((

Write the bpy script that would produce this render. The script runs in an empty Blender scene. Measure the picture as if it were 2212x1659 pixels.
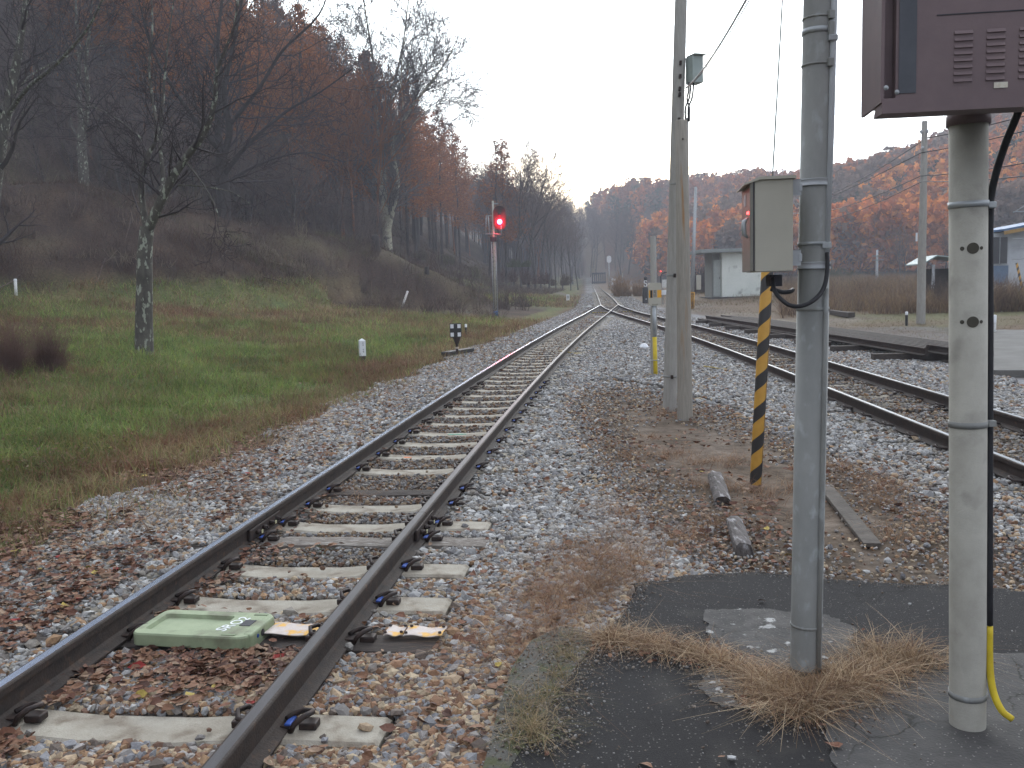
import bpy, bmesh, math, random
import numpy as np
from mathutils import Vector, Matrix, noise as mnoise
PI = math.pi
R = math.radians
rng = np.random.default_rng(7)
random.seed(7)
SC = bpy.context.scene
COL = SC.collection

# ------------------------------------------------------------------ camera
PITCH, ROLL, EYE = R(6.0913), R(-1.7181), 1.5232
FD = 2950.0 * 2212 / 3264            # focal length in units of the 2212-wide picture
cp, sp = math.cos(PITCH), math.sin(PITCH)
FW = np.array([0, cp, -sp]); UP0 = np.array([0, sp, cp]); RT0 = np.array([1., 0, 0])
RT = math.cos(ROLL) * RT0 + math.sin(ROLL) * UP0
UP = -math.sin(ROLL) * RT0 + math.cos(ROLL) * UP0
cam = bpy.data.cameras.new('camera'); camo = bpy.data.objects.new('camera', cam); COL.objects.link(camo)
cam.sensor_width = 36; cam.lens = 36 * 2950 / 3264
cam.clip_start = 0.05; cam.clip_end = 5000
camo.matrix_world = Matrix(((RT[0], UP[0], -FW[0], 0), (RT[1], UP[1], -FW[1], 0), (RT[2], UP[2], -FW[2], EYE), (0, 0, 0, 1)))
SC.camera = camo

def ray(x, y):
    return FW + (x - 1106) / FD * RT - (y - 829.5) / FD * UP
def P(x, y, z=None, D=None):
    """world point seen at (x, y) of the 2212x1659 picture, on height z or at forward distance D"""
    d = ray(x, y)
    t = (z - EYE) / d[2] if D is None else D / d[1]
    return np.array([0, 0, EYE]) + t * d
def XY(x, y, z=-0.2): return P(x, y, z)[:2]

# ------------------------------------------------------------------ world, sun, exposure
SUN_EL, SUN_AZ = R(14), R(12)          # ahead of the camera, a little to the right, behind cloud
W = bpy.data.worlds.new('World'); SC.world = W; W.use_nodes = True
nt = W.node_tree; nt.nodes.clear()
N = nt.nodes.new
out = N('ShaderNodeOutputWorld'); bg = N('ShaderNodeBackground'); sky = N('ShaderNodeTexSky')
sky.sky_type = 'NISHITA'; sky.sun_disc = False; sky.sun_elevation = SUN_EL; sky.sun_rotation = SUN_AZ
sky.air_density = 1.0; sky.dust_density = 1.6; sky.ozone_density = 1.3
tc = N('ShaderNodeTexCoord'); mp = N('ShaderNodeMapping'); mp.inputs['Scale'].default_value = (1, 1, 2.2)
nz = N('ShaderNodeTexNoise'); nz.inputs['Scale'].default_value = 2.1; nz.inputs['Detail'].default_value = 4
rp = N('ShaderNodeValToRGB'); rp.color_ramp.elements[0].position = 0.40; rp.color_ramp.elements[1].position = 0.50
rp.color_ramp.elements[0].color = (.45, .45, .45, 1)
mx = N('ShaderNodeMix'); mx.data_type = 'RGBA'
L = nt.links.new
# thin cloud: brightest round the hidden sun low ahead, dimmer and bluer overhead and behind
nrmv = N('ShaderNodeVectorMath'); nrmv.operation = 'NORMALIZE'; dot = N('ShaderNodeVectorMath'); dot.operation = 'DOT_PRODUCT'
dot.inputs[1].default_value = (math.sin(SUN_AZ) * math.cos(SUN_EL), math.cos(SUN_AZ) * math.cos(SUN_EL), math.sin(SUN_EL))
L(tc.outputs['Generated'], nrmv.inputs[0]); L(nrmv.outputs[0], dot.inputs[0])
cr = N('ShaderNodeValToRGB'); cr.color_ramp.interpolation = 'EASE'
cr.color_ramp.elements[0].position = .25; cr.color_ramp.elements[0].color = (.20, .21, .235, 1)
cr.color_ramp.elements[1].position = .87; cr.color_ramp.elements[1].color = (.90, .97, 1, 1)
e_ = cr.color_ramp.elements.new(.72); e_.color = (.43, .455, .50, 1)
L(dot.outputs['Value'], cr.inputs['Fac'])
cs = N('ShaderNodeVectorMath'); cs.operation = 'SCALE'; cs.inputs['Scale'].default_value = 24
L(cr.outputs['Color'], cs.inputs[0]); L(cs.outputs[0], mx.inputs['B'])
L(tc.outputs['Generated'], mp.inputs['Vector']); L(mp.outputs[0], nz.inputs['Vector']); L(nz.outputs['Fac'], rp.inputs['Fac'])
L(sky.outputs[0], mx.inputs['A']); L(rp.outputs['Color'], mx.inputs['Factor']); L(mx.outputs['Result'], bg.inputs['Color'])
L(bg.outputs[0], out.inputs['Surface']); bg.inputs['Strength'].default_value = 0.13
sun = bpy.data.lights.new('sun', 'SUN'); suno = bpy.data.objects.new('sun', sun); COL.objects.link(suno)
sun.energy = 0.5; sun.angle = R(25); sun.color = (1, .96, .91)
sd = Vector((math.sin(SUN_AZ) * math.cos(SUN_EL), math.cos(SUN_AZ) * math.cos(SUN_EL), math.sin(SUN_EL)))
suno.rotation_euler = sd.to_track_quat('Z', 'Y').to_euler(); suno.location = sd * 50 + Vector((0, 0, 20))
SC.view_settings.view_transform = 'Standard'; SC.view_settings.look = 'None'
SC.view_settings.exposure = 0.90; SC.view_settings.gamma = 1
SC.cycles.max_bounces = 6; SC.cycles.diffuse_bounces = 2; SC.cycles.glossy_bounces = 3; SC.cycles.transparent_max_bounces = 8
SC.cycles.volume_bounces = 0; SC.cycles.volume_step_rate = 4; SC.cycles.volume_max_steps = 16
SC.cycles.use_denoising = True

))

Exclude the pictures. Write out the remaining data exactly.

=== RESULT OF THIS TASK ===
Write the bpy script that would produce this render. The script runs in an empty Blender scene. Measure the picture as if it were 2212x1659 pixels.
import bpy, bmesh, math, random
import numpy as np
from mathutils import Vector, Matrix, noise as mnoise
PI = math.pi
R = math.radians
rng = np.random.default_rng(7)
random.seed(7)
SC = bpy.context.scene
COL = SC.collection

# ------------------------------------------------------------------ camera
PITCH, ROLL, EYE = R(6.0913), R(-1.7181), 1.5232
FD = 2950.0 * 2212 / 3264            # focal length in units of the 2212-wide picture
cp, sp = math.cos(PITCH), math.sin(PITCH)
FW = np.array([0, cp, -sp]); UP0 = np.array([0, sp, cp]); RT0 = np.array([1., 0, 0])
RT = math.cos(ROLL) * RT0 + math.sin(ROLL) * UP0
UP = -math.sin(ROLL) * RT0 + math.cos(ROLL) * UP0
cam = bpy.data.cameras.new('camera'); camo = bpy.data.objects.new('camera', cam); COL.objects.link(camo)
cam.sensor_width = 36; cam.lens = 36 * 2950 / 3264
cam.clip_start = 0.05; cam.clip_end = 5000
camo.matrix_world = Matrix(((RT[0], UP[0], -FW[0], 0), (RT[1], UP[1], -FW[1], 0), (RT[2], UP[2], -FW[2], EYE), (0, 0, 0, 1)))
SC.camera = camo

def ray(x, y):
    return FW + (x - 1106) / FD * RT - (y - 829.5) / FD * UP
def P(x, y, z=None, D=None):
    """world point seen at (x, y) of the 2212x1659 picture, on height z or at forward distance D"""
    d = ray(x, y)
    t = (z - EYE) / d[2] if D is None else D / d[1]
    return np.array([0, 0, EYE]) + t * d
def XY(x, y, z=-0.2): return P(x, y, z)[:2]

# ------------------------------------------------------------------ world, sun, exposure
SUN_EL, SUN_AZ = R(14), R(12)          # ahead of the camera, a little to the right, behind cloud
W = bpy.data.worlds.new('World'); SC.world = W; W.use_nodes = True
nt = W.node_tree; nt.nodes.clear()
N = nt.nodes.new
out = N('ShaderNodeOutputWorld'); bg = N('ShaderNodeBackground'); sky = N('ShaderNodeTexSky')
sky.sky_type = 'NISHITA'; sky.sun_disc = False; sky.sun_elevation = SUN_EL; sky.sun_rotation = SUN_AZ
sky.air_density = 1.0; sky.dust_density = 1.6; sky.ozone_density = 1.3
tc = N('ShaderNodeTexCoord'); mp = N('ShaderNodeMapping'); mp.inputs['Scale'].default_value = (1, 1, 2.2)
nz = N('ShaderNodeTexNoise'); nz.inputs['Scale'].default_value = 2.1; nz.inputs['Detail'].default_value = 4
rp = N('ShaderNodeValToRGB'); rp.color_ramp.elements[0].position = 0.40; rp.color_ramp.elements[1].position = 0.50
rp.color_ramp.elements[0].color = (.45, .45, .45, 1)
mx = N('ShaderNodeMix'); mx.data_type = 'RGBA'
L = nt.links.new
# thin cloud: brightest round the hidden sun low ahead, dimmer and bluer overhead and behind
nrmv = N('ShaderNodeVectorMath'); nrmv.operation = 'NORMALIZE'; dot = N('ShaderNodeVectorMath'); dot.operation = 'DOT_PRODUCT'
dot.inputs[1].default_value = (math.sin(SUN_AZ) * math.cos(SUN_EL), math.cos(SUN_AZ) * math.cos(SUN_EL), math.sin(SUN_EL))
L(tc.outputs['Generated'], nrmv.inputs[0]); L(nrmv.outputs[0], dot.inputs[0])
cr = N('ShaderNodeValToRGB'); cr.color_ramp.interpolation = 'EASE'
cr.color_ramp.elements[0].position = .25; cr.color_ramp.elements[0].color = (.20, .21, .235, 1)
cr.color_ramp.elements[1].position = .87; cr.color_ramp.elements[1].color = (.90, .97, 1, 1)
e_ = cr.color_ramp.elements.new(.72); e_.color = (.43, .455, .50, 1)
L(dot.outputs['Value'], cr.inputs['Fac'])
cs = N('ShaderNodeVectorMath'); cs.operation = 'SCALE'; cs.inputs['Scale'].default_value = 24
L(cr.outputs['Color'], cs.inputs[0]); L(cs.outputs[0], mx.inputs['B'])
L(tc.outputs['Generated'], mp.inputs['Vector']); L(mp.outputs[0], nz.inputs['Vector']); L(nz.outputs['Fac'], rp.inputs['Fac'])
L(sky.outputs[0], mx.inputs['A']); L(rp.outputs['Color'], mx.inputs['Factor']); L(mx.outputs['Result'], bg.inputs['Color'])
L(bg.outputs[0], out.inputs['Surface']); bg.inputs['Strength'].default_value = 0.13
sun = bpy.data.lights.new('sun', 'SUN'); suno = bpy.data.objects.new('sun', sun); COL.objects.link(suno)
sun.energy = 0.5; sun.angle = R(25); sun.color = (1, .96, .91)
sd = Vector((math.sin(SUN_AZ) * math.cos(SUN_EL), math.cos(SUN_AZ) * math.cos(SUN_EL), math.sin(SUN_EL)))
suno.rotation_euler = sd.to_track_quat('Z', 'Y').to_euler(); suno.location = sd * 50 + Vector((0, 0, 20))
SC.view_settings.view_transform = 'Standard'; SC.view_settings.look = 'None'
SC.view_settings.exposure = 0.90; SC.view_settings.gamma = 1
SC.cycles.max_bounces = 6; SC.cycles.diffuse_bounces = 2; SC.cycles.glossy_bounces = 3; SC.cycles.transparent_max_bounces = 8
SC.cycles.volume_bounces = 0; SC.cycles.volume_step_rate = 4; SC.cycles.volume_max_steps = 16
SC.cycles.use_denoising = True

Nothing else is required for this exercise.